Stay safe and make sure that you can be seen
Whilst we suggest going for a stroll during the day, we know how early it begins to get dark during the Winter months. If you are walking in low-visibility and bad weather conditions, opt for safe paths and routes in parks or residential streets where traffic is limited and always wear reflective gear.

Drink plenty of water
It’s a common misconception that you are more likely to dehydrate in the summertime, but it’s important to remember that cold winter air evaporates sweat more rapidly. This, coupled with respiratory water loss that occurs when you can see your breath outside, means you are more likely to dehydrate without even realising it. Be sure to grab a water bottle and drink plenty of fluids if you are heading out on a winter walk.

Be sure to layer up
Just because you will be exercising doesn’t mean you should scrimp on the layers! It’s much better to bring extra layers and remove these if necessary. We recommend a good quality sweat-wicking base layer, paired with insulating mid-layer fleeces and a waterproof outer layer. When it comes to footwear, opt for a thick pair of wool socks and walking boots with good grip to provide extra traction when tackling slippy paths. When exposed to the cold, your head will lose heat the most rapidly, so ensure that you wear a warm hat, ear muffs or headband as well as gloves. You may also wish to wear sunglasses to protect your eyes on a bright winter morning or from any snow glare.

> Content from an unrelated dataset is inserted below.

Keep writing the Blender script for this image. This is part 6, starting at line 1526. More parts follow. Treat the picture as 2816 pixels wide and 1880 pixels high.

Keep warm if you stop for a break

Your body will start to cool down immediately if you stop for a break whilst on your winter stroll. Even if it is just a brief stop to check your map or take a sip from you flask, it’s important to remember that staying warm is a lot easier than allowing yourself to cool down, then trying to warm up again. A great tip is throw on an extra layer before you stop to combat the loss of heat, or find a place where you can take a break indoors.

We hope you follow these tips to have some great outdoor adventures and winter walks over the Christmas period!